▸ Dataset excerpt:
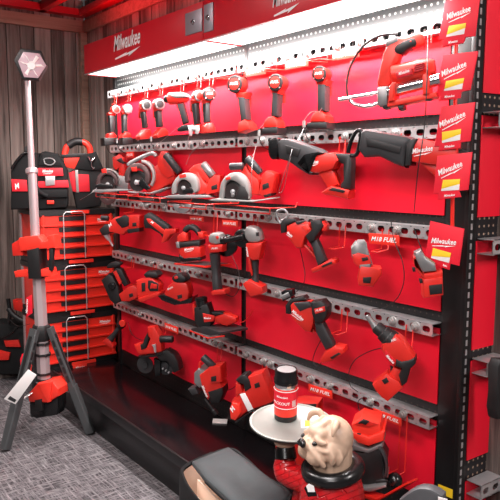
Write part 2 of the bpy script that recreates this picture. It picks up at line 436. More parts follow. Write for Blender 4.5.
BP = [([113, 119, 127, 138, 148, 158, 169, 182, 196, 203], [247, 272, 288, 307, 337, 360]), ([121, 139, 157, 174, 190, 203], [247, 262, 307, 345, 395]), ([141, 147, 164, 192, 200, 228], [268, 295, 371, 397]),
      ([129, 142, 152, 161, 186, 198, 215], [277, 327, 392, 415]), ([140, 166, 173, 215, 221], [246, 263, 270, 310, 329, 370, 403])]
for i in range(5):
    nb = ['five', '', '', '', ''][i]
    rail('slotted_rail', 'galvanised slotted strut rail, %s in the left bay' % nm[i], .0 if i else -.02, XS-.014, RZ[i], [rx(q, i) for q in BP[i][0]])
    rail('slotted_rail', 'galvanised slotted strut rail, %s in the right bay' % nm[i], XS+.006, XR, RZ[i], [rx(q, i) for q in BP[i][1]])
for i, z in enumerate(EZ):
    t = thing('slotted_rail', 'galvanised slotted rail, %s on the end bay around the corner' % ['topmost', 'second', 'third', 'lowest'][i], 'rail', (2.548, 0.03, z-.02))
    bm = bmesh.new(); h = .05
    slot_plate(bm, 0, .75, 0, h, 0, f=lambda x, y, z: V((.056-y, x, z)))
    for zz in (-h/2, h/2-.003): box_bm(bm, (0, 0, zz), (.056, .75, zz+.003), 0)
    finish('channel', bm, STEEL, t, 30)
    bm = bmesh.new(); p = V((.056, .14, 0)); lathe_bm(bm, p, p+V((1, 0, 0)), [(0, .02), (.003, .02), (.004, .014), (.014, .014)], 12); finish('knob_bolt', bm, GREY, t)

# ---- header canopies
def canopy(label, x0, x1, logo_px, plate_px):
    t = thing('header_canopy', label, 'sign', (x0, -.2, 1.995)); w = x1-x0
    bm = bmesh.new(); box_bm(bm, (0, -.004, 0), (w, 0.004, .168), .0015); finish('fascia', bm, FASCIA, t)
    box('top_cover', (0, .004, .16), (w, .199, .168), FASCIA, t, .001)
    box('end_panel', (0, .004, .0), (.006, .199, .16), FASCIA, t, .001); box('end_panel', (w-.006, .004, .0), (w, .199, .16), FASCIA, t, .001)
    tag(box('lit_diffuser', (.008, .006, .004), (w-.008, .196, .01), LED, t, 0), 'glowing white diffuser underneath')
    box('trim_strip', (0, -.006, -.002), (w, .004, .003), STEEL, t, 0)
    I = lambda p: p-V((x0, -.2, 1.995))
    a, b, hh = logo_px; A = I(at(*a, -.205)); B = I(at(*b, -.205)); du = V((B.x-A.x, 0, 0))
    lettering('logo', LOGO, V((A.x, -.0065, A.z)), du, V((0, 0, hh)), WHITE, t, .35, True)
    for q in plate_px:
        c = [I(at(*k, -.205)) for k in q]; x_ = [k.x for k in c]; z_ = [k.z for k in c]
        pl = box('bracket_plate', (min(x_), -.009, min(z_)), (max(x_), -.0045, max(z_)), PLATE, t, .001)
        bm = bmesh.new(); p = V(((min(x_)+max(x_))/2, -.009, (min(z_)+max(z_))/2)); lathe_bm(bm, p, p+V((0, -1, 0)), [(0, .012), (.003, .012), (.004, .007), (.01, .007)], 10)
        finish('bolt', bm, CHROME, pl)
    return t
canopy('left red illuminated header box with white script logo above the tools', .0, 1.297, ((114, 52), (140.5, 39), .08), [((186, 36), (202.5, 8))])
canopy('right red illuminated header box cropped by the top of the photo', 1.301, XR+.05, ((273, 8), (300, -2), .062), [((204.5, 33), (213.5, 2))])
bm = bmesh.new(); box_bm(bm, (-.004, -.15, 2.05), (-.0005, -.1, 2.12), .001)

# ------------------------------------------------------------------ impact tools of the top row
TOPG = None
def impact(label, zoom, c, r, handle, foot, batt=None, rz=25, L=.12, y=-.13, cap=('BLK', 'RED'), txt=None, name='impact_driver', footm=None, flip=0):
    t = Tool(name, label, 'power tool', zoom[0]+c[0]*zoom[2]/500, zoom[1]+c[1]*zoom[2]/500, y, rz, zoom)
    m0 = {'BLK': BLK, 'GREY': GREY, 'LG': LGREY, 'RED': RED}
    rm = r*t.u
    if rz > 40:
        t.disc('motor_housing', c, [(-L*.55, r*.9), (-L*.5, r*1.0), (-.02, r*1.06), (-.006, r*1.02)], RED)
        t.disc('gear_case', c, [(-L*.98, r*.55), (-L*.94, r*.72), (-L*.54, r*1.0), (-L*.5, r*.9)], LGREY)
        t.disc('nose', c, [(-L*1.25, r*.25), (-L*1.23, r*.45), (-L*1.0, r*.62), (-L*.96, r*.6)], BLK)
    else:
        t.disc('motor_housing', c, [(-L*.62, r*.8), (-L*.55, r*.98), (-.02, r*1.05), (-.006, r*1.02)], RED)
        t.disc('nose', c, [(-L*1.0, r*.22), (-L*.97, r*.3), (-L*.9, r*.34), (-L*.88, r*.6), (-L*.6, r*.82)], GREY)
    t.disc('rear_cap', c, [(-.0065, r*1.04), (.0, r*1.04), (.004, r*.97), (.005, r*.8)], m0[cap[0]])
    b = t.disc('cap_badge', c, [(.0045, r*.7), (.0065, r*.69), (.007, r*.62)], m0[cap[1]])
    for q in range(4): t.disc('screw', (c[0]+r*.86*math.cos(.8+q*1.57), c[1]+r*.86*math.sin(.8+q*1.57)), [(.002, r*.09), (.0055, r*.09)], STEEL, parent=None, seg=6)
    if txt: t.text(txt, (c[0]-r*.5, c[1]+r*.16), (c[0]+r*.5, c[1]+r*.04), r*.32, .0075, parent=b, name='lettering')
    hx0 = [p[0] for p in handle[:2]]; hy0 = min(p[1] for p in handle)
    t.prof('grip_neck', [(min(hx0)-r*.3, hy0-r*.45), (max(hx0)+r*.3, hy0-r*.45), (max(hx0)+r*.06, hy0+r*.3), (min(hx0)-r*.06, hy0+r*.3)], -L*.5-.01, -.012, RED, .01)
    def nar(pp):
        xl, xr = min(p[0] for p in pp), max(p[0] for p in pp)
        return [(xl+(p[0]-xl)*.7, p[1]) if rz < 40 else (xr-(xr-p[0])*.75, p[1]) for p in pp]
    foot = nar(foot); batt = nar(batt) if batt else None
    hw = rm*.52
    t.prof('handle', handle, -L*.42-.016, -L*.1, DGR, .012, 0)
    hx = [p[0] for p in handle]; hy = [p[1] for p in handle]; mid = (min(hx)+max(hx))/2
    # trigger on the nose side
    tr = t.P(handle[1][0]*.5+handle[0][0]*.5, min(hy)+(max(hy)-min(hy))*.22, 0)
    bm = bmesh.new(); box_bm(bm, (tr.x-.008, L*.42+.02, tr.z-.018), (tr.x+.008, L*.42+.032, tr.z+.018), .004); finish('trigger', bm, RED, t.root)
    t.prof('foot', foot, -L*.5-.022, -.004, footm or RED, .006)
    if batt: t.prof('battery', batt, -L*.5-.026, .0, BLK, .006)
    return t
ZA, ZB, ZC, ZD = (95, 80, 80), (150, 70, 80), (215, 60, 80), (290, 50, 80)
impact('small impact driver first from the left on the top shelf with black battery', ZA, (136, 184), 26, [(90, 215), (130, 222), (131, 332), (96, 336)], [(72, 336), (105, 326), (138, 345), (138, 366), (66, 366)], [(30, 362), (140, 358), (142, 402), (34, 412)], 84, .1, cap=('GREY', 'RED'))
impact('impact driver second from the left on the top shelf with pale rear cap', ZA, (208, 180), 29, [(176, 210), (210, 212), (210, 325), (176, 330)], [(152, 345), (176, 322), (222, 332), (232, 360), (150, 362)], [(150, 358), (235, 358), (238, 402), (152, 408)], 82, .1, cap=('GREY', 'LG'))
impact('impact driver third from the left on the top shelf with dark rear cap', ZA, (325, 156), 32, [(298, 192), (326, 190), (340, 298), (310, 302)], [(255, 350), (300, 308), (345, 308), (360, 345), (355, 366), (258, 372)], None, 84, .11, cap=('GREY', 'BLK'))
impact('impact driver fourth from the left on the top shelf with dark rear cap', ZA, (408, 150), 33, [(385, 185), (424, 184), (432, 292), (396, 296)], [(365, 345), (395, 300), (432, 296), (462, 320), (460, 345), (372, 362)], None, 82, .11, cap=('GREY', 'BLK'))
# drill seen from the side
t = Tool('hammer_drill', 'compact drill seen side-on, fifth tool along the top shelf, black foot', 'power tool', 178, 97, -.13, 35, ZB)
t.lathe('motor_housing', (118, 180), (238, 172), [(0, 30), (.05, 38), (.6, 36), (.9, 30), (1, 18)], RED)
t.lathe('chuck', (88, 186), (122, 180), [(0, 12), (.2, 20), (1, 30)], BLK)
t.prof('top_cover', [(120, 162), (165, 138), (215, 145), (238, 168), (160, 176)], -.02, .034, LGREY, .008)
t.prof('handle', [(165, 212), (205, 205), (236, 325), (200, 340)], -.02, .014, DGR, .008)
t.prof('trigger', [(160, 215), (172, 212), (185, 250), (175, 252)], -.01, .01, RED, .003)
t.prof('foot', [(165, 368), (195, 345), (240, 338), (246, 360), (240, 374), (168, 384)], -.03, .03, BLK, .005)
impact('red impact wrench sixth along the top shelf behind a silver security clamp', ZB, (312, 160), 34, [(276, 205), (315, 200), (325, 338), (290, 342)], [(268, 350), (300, 335), (340, 345), (340, 385), (270, 390)], None, 80, .1, cap=('GREY', 'RED'))
impact('impact wrench seventh along the top shelf, with round red cap', ZB, (375, 150), 40, [(344, 198), (382, 198), (385, 326), (346, 328)], [(318, 350), (345, 328), (388, 328), (412, 360), (412, 388), (320, 392)], None, 74, .1, cap=('BLK', 'RED'), txt='FUEL')
impact('impact wrench with tilted grip and no battery, eighth along the top shelf', ZC, (118, 150), 52, [(134, 225), (180, 222), (196, 372), (156, 386)], [(138, 412), (150, 388), (200, 372), (236, 400), (246, 430), (140, 456)], None, 22, .12, txt='FUEL', name='impact_wrench')
impact('impact wrench with black battery, ninth along the top shelf under a sign', ZC, (372, 140), 51, [(350, 195), (392, 195), (386, 352), (342, 358)], [(300, 388), (340, 355), (386, 352), (418, 384), (420, 420), (300, 424)], [(292, 424), (428, 418), (432, 460), (290, 466)], 22, .12, txt='FUEL', name='impact_wrench')
impact('impact wrench with upright grip and battery, nearest the grease gun', ZD, (178, 148), 47, [(164, 205), (220, 205), (220, 382), (164, 386)], [(130, 418), (164, 384), (220, 382), (262, 410), (266, 448), (122, 452)], [(100, 454), (280, 448), (286, 490), (102, 492)], 22, .12, txt='FUEL', name='impact_wrench')
# grease gun
t = Tool('grease_gun', 'red grease gun with looping black hose and silver barrel', 'power tool', 400, 70, -.15, 30, (340, 20, 110))
t.tube('hose', [(262, 62), (180, 72), (105, 120), (52, 200), (32, 275), (33, 335), (46, 366)], 6, BLK)
t.tube('hose', [(46, 366, .0), (62, 380), (100, 392), (140, 390), (180, 376)], 9, CHROME).name = 'hose_fitting'
t.lathe('lance', (-8, 364), (178, 330), [(0, 7), (.02, 10), (.3, 10), (.32, 8), (1, 8)], CHROME)
t.prof('frame', [(165, 298), (172, 250), (205, 112), (262, 76), (290, 84), (352, 58), (378, 62), (384, 112), (345, 122), (300, 132), (275, 155), (266, 195), (242, 200), (236, 262), (226, 296), (190, 306)], -.02, .022, RED2, .008, 1)
t.prof('end_cap', [(205, 96), (262, 72), (266, 96), (210, 122)], -.022, .024, GREY, .005)
t.prof('grip', [(242, 128), (262, 104), (340, 72), (352, 116), (310, 130), (284, 156), (250, 152)], -.024, .027, BLK, .008, 1)
t.prof('trigger', [(262, 150), (278, 140), (284, 160), (268, 166)], -.01, .012, BLK2, .003)
t.lathe('motor_housing', (232, 252), (432, 210), [(0, 30), (.04, 42), (.7, 46), (.85, 42), (1, 30)], RED2, .012)
t.prof('badge', [(250, 240), (326, 216), (330, 246), (260, 268)], .045, .054, FASCIA, .002)
t.text(LOGO, (268, 252), (316, 236), 14, .055)
for q in range(4): t.prof('vent', [(335, 206+q*9), (382, 192+q*9), (383, 196+q*9), (336, 210+q*9)], .03, .058, FASCIA, .0005)
t.lathe('barrel', (215, 330), (455, 268), [(0, 26), (.02, 28), (1, 28)], CHROME, .03)
t.prof('cradle', [(212, 392), (216, 366), (436, 326), (440, 350), (222, 396)], -.01, .05, RED2, .006)
t.prof('clamp_ring', [(218, 372), (224, 300), (242, 280), (256, 284), (248, 300), (244, 366)], -.02, .062, RED2, .004)
t.prof('clamp_ring', [(376, 338), (374, 252), (388, 240), (402, 250), (404, 334)], -.02, .062, RED2, .004)
t.prof('pump_head', [(168, 308), (216, 298), (216, 384), (182, 396), (166, 384)], -.01, .05, GREY, .006)
for a, b in ((205, 392), (275, 398), (400, 352)): t.prof('rubber_foot', [(a-14, b-8), (a+14, b-12), (a+14, b+6), (a-10, b+12)], -.01, .045, BLK, .003)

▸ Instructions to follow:
Write out, word for word, the lines from the start of the data through the one holding "bm = bmesh.new(); p = V((.056, .14, 0));". Omit pictures.

▸ Exercise answer:
Write part 2 of the bpy script that recreates this picture. It picks up at line 436. More parts follow. Write for Blender 4.5.
BP = [([113, 119, 127, 138, 148, 158, 169, 182, 196, 203], [247, 272, 288, 307, 337, 360]), ([121, 139, 157, 174, 190, 203], [247, 262, 307, 345, 395]), ([141, 147, 164, 192, 200, 228], [268, 295, 371, 397]),
      ([129, 142, 152, 161, 186, 198, 215], [277, 327, 392, 415]), ([140, 166, 173, 215, 221], [246, 263, 270, 310, 329, 370, 403])]
for i in range(5):
    nb = ['five', '', '', '', ''][i]
    rail('slotted_rail', 'galvanised slotted strut rail, %s in the left bay' % nm[i], .0 if i else -.02, XS-.014, RZ[i], [rx(q, i) for q in BP[i][0]])
    rail('slotted_rail', 'galvanised slotted strut rail, %s in the right bay' % nm[i], XS+.006, XR, RZ[i], [rx(q, i) for q in BP[i][1]])
for i, z in enumerate(EZ):
    t = thing('slotted_rail', 'galvanised slotted rail, %s on the end bay around the corner' % ['topmost', 'second', 'third', 'lowest'][i], 'rail', (2.548, 0.03, z-.02))
    bm = bmesh.new(); h = .05
    slot_plate(bm, 0, .75, 0, h, 0, f=lambda x, y, z: V((.056-y, x, z)))
    for zz in (-h/2, h/2-.003): box_bm(bm, (0, 0, zz), (.056, .75, zz+.003), 0)
    finish('channel', bm, STEEL, t, 30)
    bm = bmesh.new(); p = V((.056, .14, 0)); lathe_bm(bm, p, p+V((1, 0, 0)), [(0, .02), (.003, .02), (.004, .014), (.014, .014)], 12); finish('knob_bolt', bm, GREY, t)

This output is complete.